Updated

The captain of a merchant ship bound for Singapore changed course for Australia this week for fear that desperate asylum seekers he had rescued in Indonesian waters would attack his crew, an official said Thursday.

Home Affairs Minister Jason Clare said the 67 would-be refugees could be deported to tent camps in the Pacific countries of Nauru or Papua New Guinea under new laws due to be passed by the Senate on Thursday aimed at deterring growing numbers of asylum seekers from attempting to make the dangerous journey to Australia by boat.

But the opposition has called for the asylum seekers to be charged with piracy for using threats to divert the 870-foot (265-meter) ship.

The asylum seekers were still near the main Indonesian island of Java in a crowded fishing boat headed for the Australian territory of Christmas Island, 250 miles (400 kilometers) to the south, when they made a distress call to Australian rescue authorities early Monday morning, Clare said.

The Australian authorities alerted all merchant shipping in the area, and Norwegian car carrier MV Parsifal was the first to respond.

Having fulfilled his obligation under maritime law to rescue the asylum seekers, the captain ordered his crew to continue to Singapore, the ship's intended destination.

"When the asylum seekers on the boat found out about this, they became very aggressive and the master of the ship made the decision to turn the vessel around and head to Christmas Island," Clare told Australian Broadcasting Corp. radio.

The captain, who has not been named, radioed the Australian Maritime Safety Authority to explain his decision.

"He made the point that he was concerned for his crew's safety and therefore decided to take the ship to Christmas Island," Clare said.

Clare said he did not have details of the behavior of the asylum seekers, reported by The West Australian newspaper to be Middle Eastern men.

But he was concerned that a ship's crew could feel threatened after rescuing seafarers in distress.

"It shows you just how dangerous it can be out on the high seas when you've got desperate people doing dangerous things," Clare said.

The asylum seekers were delivered to the immigration detention center on Christmas Island late Tuesday, hours after the government warned that any new boat arrivals could be sent to Nauru, a tiny atoll, or an island off Papua New Guinea, Australia's nearest neighbor, to have their refugee claims assessed.
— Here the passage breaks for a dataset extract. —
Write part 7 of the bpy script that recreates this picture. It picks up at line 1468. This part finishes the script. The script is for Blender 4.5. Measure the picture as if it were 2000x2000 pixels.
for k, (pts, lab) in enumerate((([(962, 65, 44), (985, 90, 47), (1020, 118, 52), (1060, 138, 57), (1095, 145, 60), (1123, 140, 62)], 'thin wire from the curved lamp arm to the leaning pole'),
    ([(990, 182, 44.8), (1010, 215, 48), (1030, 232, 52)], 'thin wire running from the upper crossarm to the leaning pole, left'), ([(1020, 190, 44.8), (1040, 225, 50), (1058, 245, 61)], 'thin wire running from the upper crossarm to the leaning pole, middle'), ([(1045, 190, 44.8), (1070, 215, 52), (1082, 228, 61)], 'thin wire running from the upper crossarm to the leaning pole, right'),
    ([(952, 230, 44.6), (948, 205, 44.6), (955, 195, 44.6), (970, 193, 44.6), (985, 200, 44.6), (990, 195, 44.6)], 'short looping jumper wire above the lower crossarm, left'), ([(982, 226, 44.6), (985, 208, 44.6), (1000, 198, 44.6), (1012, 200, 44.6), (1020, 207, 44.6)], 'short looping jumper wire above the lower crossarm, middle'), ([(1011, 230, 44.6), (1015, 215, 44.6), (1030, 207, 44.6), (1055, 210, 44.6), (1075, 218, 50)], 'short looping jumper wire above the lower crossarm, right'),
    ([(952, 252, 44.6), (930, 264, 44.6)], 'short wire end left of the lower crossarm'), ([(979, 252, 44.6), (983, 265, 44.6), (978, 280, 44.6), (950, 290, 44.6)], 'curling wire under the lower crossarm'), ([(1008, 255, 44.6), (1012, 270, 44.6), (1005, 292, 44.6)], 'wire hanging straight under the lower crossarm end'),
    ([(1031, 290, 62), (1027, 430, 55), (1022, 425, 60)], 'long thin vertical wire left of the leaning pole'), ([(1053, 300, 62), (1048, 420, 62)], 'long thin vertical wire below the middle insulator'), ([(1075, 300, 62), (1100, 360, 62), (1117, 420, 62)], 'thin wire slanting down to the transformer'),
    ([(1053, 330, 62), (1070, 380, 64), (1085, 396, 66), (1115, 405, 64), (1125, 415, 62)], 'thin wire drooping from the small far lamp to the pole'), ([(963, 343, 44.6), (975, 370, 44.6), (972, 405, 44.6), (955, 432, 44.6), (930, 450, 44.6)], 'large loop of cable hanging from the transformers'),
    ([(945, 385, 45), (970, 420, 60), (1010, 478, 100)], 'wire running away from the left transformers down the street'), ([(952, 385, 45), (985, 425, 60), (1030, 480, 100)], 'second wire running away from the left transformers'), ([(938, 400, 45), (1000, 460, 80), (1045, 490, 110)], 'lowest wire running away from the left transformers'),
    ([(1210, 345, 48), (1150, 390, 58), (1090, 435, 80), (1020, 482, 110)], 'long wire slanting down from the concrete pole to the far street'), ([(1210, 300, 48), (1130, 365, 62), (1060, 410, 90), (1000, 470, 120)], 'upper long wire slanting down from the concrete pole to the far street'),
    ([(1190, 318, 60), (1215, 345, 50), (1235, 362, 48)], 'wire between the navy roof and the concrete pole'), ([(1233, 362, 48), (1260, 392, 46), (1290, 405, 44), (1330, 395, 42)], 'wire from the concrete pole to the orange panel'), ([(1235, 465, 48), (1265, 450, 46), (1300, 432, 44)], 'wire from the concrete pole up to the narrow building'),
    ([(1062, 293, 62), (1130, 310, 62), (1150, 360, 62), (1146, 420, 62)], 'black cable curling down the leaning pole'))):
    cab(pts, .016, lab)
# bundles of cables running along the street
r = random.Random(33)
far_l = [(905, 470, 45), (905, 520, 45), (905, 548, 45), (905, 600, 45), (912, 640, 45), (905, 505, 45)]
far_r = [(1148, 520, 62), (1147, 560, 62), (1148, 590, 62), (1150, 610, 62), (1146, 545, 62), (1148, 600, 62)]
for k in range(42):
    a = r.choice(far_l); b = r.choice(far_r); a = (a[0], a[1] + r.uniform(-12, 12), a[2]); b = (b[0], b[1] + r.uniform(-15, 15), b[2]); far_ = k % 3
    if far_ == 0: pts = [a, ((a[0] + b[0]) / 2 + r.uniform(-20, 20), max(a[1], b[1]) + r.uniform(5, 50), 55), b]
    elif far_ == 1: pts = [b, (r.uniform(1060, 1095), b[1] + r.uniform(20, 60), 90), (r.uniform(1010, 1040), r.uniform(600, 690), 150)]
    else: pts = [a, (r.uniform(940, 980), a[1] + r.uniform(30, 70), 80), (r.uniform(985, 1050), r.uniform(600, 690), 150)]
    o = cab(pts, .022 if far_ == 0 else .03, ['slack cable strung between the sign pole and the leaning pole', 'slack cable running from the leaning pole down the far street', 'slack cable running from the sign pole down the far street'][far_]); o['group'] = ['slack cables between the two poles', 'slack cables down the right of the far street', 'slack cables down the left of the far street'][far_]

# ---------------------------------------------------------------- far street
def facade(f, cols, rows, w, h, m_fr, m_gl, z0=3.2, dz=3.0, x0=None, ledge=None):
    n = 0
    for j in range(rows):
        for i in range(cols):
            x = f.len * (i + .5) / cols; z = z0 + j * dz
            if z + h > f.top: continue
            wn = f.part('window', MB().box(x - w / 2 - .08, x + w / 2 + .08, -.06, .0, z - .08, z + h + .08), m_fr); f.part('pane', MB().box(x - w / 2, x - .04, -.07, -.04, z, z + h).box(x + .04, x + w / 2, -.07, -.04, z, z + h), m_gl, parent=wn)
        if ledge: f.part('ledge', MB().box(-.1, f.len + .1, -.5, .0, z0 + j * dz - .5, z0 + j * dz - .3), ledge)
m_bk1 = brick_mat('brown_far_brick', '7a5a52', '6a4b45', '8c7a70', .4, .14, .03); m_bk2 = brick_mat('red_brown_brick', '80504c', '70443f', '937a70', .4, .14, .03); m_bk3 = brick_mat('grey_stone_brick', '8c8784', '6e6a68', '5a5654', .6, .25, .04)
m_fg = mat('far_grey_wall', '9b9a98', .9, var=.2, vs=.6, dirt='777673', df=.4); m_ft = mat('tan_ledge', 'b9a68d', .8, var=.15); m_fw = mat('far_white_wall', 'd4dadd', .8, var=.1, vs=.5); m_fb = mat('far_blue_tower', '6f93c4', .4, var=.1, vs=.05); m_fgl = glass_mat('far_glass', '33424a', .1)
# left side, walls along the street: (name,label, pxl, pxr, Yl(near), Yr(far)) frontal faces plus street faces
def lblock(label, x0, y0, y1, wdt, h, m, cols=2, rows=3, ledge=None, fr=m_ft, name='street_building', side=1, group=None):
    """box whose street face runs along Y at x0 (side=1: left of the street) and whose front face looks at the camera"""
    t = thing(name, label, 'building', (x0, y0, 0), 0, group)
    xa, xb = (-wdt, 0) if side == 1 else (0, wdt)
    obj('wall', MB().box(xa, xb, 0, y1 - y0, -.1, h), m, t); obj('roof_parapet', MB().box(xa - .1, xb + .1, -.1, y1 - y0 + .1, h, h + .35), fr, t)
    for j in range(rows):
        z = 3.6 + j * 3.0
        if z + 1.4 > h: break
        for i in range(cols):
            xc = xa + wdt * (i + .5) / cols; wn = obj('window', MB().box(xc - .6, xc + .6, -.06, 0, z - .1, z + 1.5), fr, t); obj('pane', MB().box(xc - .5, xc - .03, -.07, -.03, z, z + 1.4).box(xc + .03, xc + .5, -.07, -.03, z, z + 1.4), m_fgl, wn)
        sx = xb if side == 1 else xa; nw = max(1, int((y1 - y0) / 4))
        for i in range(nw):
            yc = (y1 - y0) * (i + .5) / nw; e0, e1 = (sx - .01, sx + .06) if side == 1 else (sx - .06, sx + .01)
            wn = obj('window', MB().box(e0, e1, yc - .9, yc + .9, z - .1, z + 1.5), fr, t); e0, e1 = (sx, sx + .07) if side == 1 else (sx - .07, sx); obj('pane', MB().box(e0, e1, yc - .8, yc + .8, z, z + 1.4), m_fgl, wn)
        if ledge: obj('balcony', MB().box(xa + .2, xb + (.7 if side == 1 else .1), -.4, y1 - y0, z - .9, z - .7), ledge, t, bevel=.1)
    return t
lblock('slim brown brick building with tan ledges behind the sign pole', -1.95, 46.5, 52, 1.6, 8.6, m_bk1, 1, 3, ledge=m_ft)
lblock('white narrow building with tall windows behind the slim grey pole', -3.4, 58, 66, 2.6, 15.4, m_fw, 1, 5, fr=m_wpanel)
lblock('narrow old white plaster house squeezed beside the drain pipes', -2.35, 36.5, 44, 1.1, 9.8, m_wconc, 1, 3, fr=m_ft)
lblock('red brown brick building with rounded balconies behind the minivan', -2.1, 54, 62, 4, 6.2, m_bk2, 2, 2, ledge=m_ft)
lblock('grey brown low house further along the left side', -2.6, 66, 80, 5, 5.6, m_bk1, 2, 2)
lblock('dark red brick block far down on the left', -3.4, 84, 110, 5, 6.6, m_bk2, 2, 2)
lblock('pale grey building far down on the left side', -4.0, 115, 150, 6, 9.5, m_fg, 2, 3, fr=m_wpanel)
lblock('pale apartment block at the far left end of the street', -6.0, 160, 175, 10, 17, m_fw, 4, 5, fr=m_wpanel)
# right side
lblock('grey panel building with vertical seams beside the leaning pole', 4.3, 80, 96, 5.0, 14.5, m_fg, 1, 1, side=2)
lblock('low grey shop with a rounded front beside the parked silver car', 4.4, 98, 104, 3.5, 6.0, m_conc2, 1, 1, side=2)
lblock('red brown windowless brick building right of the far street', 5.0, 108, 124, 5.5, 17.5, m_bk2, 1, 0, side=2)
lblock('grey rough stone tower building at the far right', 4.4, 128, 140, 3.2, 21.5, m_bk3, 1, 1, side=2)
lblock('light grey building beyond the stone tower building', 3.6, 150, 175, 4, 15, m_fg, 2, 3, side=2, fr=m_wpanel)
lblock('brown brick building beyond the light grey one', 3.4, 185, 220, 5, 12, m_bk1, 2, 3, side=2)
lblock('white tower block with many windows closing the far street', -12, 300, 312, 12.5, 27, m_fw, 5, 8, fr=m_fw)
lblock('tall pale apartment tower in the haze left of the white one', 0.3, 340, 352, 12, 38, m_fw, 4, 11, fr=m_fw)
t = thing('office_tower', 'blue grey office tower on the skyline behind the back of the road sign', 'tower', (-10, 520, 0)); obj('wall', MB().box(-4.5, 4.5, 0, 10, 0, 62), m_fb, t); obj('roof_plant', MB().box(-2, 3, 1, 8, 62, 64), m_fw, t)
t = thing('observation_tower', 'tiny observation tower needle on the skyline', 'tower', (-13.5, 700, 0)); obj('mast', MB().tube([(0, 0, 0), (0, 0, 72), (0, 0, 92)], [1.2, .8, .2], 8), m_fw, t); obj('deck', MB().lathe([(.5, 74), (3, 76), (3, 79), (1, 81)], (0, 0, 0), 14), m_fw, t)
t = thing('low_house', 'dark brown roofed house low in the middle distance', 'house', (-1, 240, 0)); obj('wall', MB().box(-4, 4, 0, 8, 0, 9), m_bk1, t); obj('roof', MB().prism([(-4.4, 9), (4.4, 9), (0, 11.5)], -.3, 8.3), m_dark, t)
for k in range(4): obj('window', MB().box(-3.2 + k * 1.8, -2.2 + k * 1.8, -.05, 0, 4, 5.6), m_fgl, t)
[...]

The minor Greens party has condemned the plan as cruel.

The Australian Federal Police would not immediately say Thursday whether the asylum seekers were under criminal investigation.

Opposition immigration spokesman Scott Morrison described their apparent threat of violence toward their rescuers as "outrageous."

"They shouldn't be being assessed (as refugees), they should be being investigated for potential crimes of piracy that carries a life sentence under our Crimes Act," Morrison told reporters.

Prime Minister Julia Gillard declined to say whether the asylum seekers should be questioned by police.

"If anyone in any circumstance anywhere engages in unlawful conduct, then of course that unlawful conduct should be acted upon," she told reporters.

Australian National University international law professor Don Rothwell said Australia had jurisdiction to prosecute for an act of piracy anywhere in the world. He did not give an opinion on whether the asylum seekers' alleged conduct fit the legal definition of piracy.

Clare said military reconnaissance teams would fly to Papua New Guinea on Thursday and Nauru on Friday to plan the new detention camps. He expects the first asylum seekers to be sent to Nauru within a month, although an agreement has yet to be finalized with that country's government.

More than 7,600 asylum seekers -- many from war-torn countries, including Afghanistan, Iraq and Sri Lanka -- have reached Christmas Island in more than 100 boats so far this year.

A surge in boat arrivals and the deaths of more than 600 asylum seekers at sea in the past three years has prompted a tougher government stance.